Copernicus 9/10/16 infra red filter click for moon-walk size |
it's easily visible to the naked eye here:
7/8/17 IR/UV block filter |
Interestingly, the crater was named by a jesuit at a time when church doctrine opposed the heliocentric model. The crafty jesuit justified naming such a prominent crater after the father of the heliocentric model by noting that the astronomer was placed in oceanus procellarum, the "ocean of storms". wikipedia link with more information about the crater
The image of the crater was taken with an infra red filter and a telescope that is "mostly" a reflector (mirrors). it was a test shot which proved that the IR filter was sharper than standard visible filters. more on that in this post on jupiter.

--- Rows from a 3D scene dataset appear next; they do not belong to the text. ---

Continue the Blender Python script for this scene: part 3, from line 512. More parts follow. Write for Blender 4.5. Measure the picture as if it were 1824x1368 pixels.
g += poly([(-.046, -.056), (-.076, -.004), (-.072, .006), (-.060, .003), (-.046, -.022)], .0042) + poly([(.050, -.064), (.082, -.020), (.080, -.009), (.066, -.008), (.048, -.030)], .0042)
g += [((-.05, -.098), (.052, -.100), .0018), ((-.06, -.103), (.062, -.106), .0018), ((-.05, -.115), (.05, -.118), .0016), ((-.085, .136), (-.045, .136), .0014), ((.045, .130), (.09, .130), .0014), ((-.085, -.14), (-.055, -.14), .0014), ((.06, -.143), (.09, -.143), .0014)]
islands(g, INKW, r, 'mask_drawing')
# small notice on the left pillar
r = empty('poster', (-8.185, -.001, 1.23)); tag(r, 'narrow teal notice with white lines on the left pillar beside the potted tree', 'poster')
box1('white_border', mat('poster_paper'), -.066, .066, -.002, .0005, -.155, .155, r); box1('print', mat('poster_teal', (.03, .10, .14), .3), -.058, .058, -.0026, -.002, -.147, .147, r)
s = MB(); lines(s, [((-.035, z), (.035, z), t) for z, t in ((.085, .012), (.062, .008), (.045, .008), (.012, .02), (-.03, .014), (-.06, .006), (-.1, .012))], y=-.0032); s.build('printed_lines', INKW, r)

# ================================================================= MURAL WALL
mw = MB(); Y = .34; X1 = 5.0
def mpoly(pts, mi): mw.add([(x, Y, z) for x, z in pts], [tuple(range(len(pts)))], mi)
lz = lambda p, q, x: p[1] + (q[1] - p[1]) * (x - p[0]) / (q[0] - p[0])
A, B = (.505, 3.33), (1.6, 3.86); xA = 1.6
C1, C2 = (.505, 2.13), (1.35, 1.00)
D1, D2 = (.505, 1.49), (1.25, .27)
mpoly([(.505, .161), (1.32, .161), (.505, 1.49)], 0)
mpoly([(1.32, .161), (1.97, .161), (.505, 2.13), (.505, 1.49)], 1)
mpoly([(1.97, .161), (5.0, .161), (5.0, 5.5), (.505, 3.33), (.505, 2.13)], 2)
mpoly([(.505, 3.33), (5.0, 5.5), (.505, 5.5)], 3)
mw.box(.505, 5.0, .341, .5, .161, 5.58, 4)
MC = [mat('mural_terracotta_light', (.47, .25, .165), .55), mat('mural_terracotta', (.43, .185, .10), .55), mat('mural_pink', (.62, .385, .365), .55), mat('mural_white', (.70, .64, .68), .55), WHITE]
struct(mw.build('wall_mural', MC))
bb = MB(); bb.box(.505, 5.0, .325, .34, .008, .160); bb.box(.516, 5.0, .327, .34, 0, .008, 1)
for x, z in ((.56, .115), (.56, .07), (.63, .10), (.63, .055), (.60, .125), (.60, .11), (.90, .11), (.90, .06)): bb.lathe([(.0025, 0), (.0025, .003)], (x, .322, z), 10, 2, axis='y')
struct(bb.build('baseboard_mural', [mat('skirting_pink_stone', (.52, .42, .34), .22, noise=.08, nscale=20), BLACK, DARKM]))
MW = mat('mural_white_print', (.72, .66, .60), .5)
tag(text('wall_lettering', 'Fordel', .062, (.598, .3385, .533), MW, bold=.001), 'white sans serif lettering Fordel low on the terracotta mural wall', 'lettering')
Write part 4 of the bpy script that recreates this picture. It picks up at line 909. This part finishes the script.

Interestingly, the full disk image was taken with a filter that blocks infra red. why? it was taken with a refractor. refractors use lenses to bend light. since infrared light bends less than visible light (the same phenomenon that made it desirable in the previous image), it doesn't focus well in refractors, creating a blurry image.
Technical notes:
Copernicus: celestron nexstar 8 GPS (8" SCT on a wedge)
ZWO ASI120MM-S
captures with firecapture @ ~58 fps
stacked in autostakkert, Drizzle 3x, then reduced to 1.5x, sharpened in registax 6
9/10/2016
Full disk: DMK 51 and the tiny tak, Takahashi FS-60C, 60 mm aperture at f/4.2 with a reducer. The field of view is approximately 96x72 arc minutes. 1 minute video capture at approximately 12 fps, aligned in autostakkert, wavelets in registax.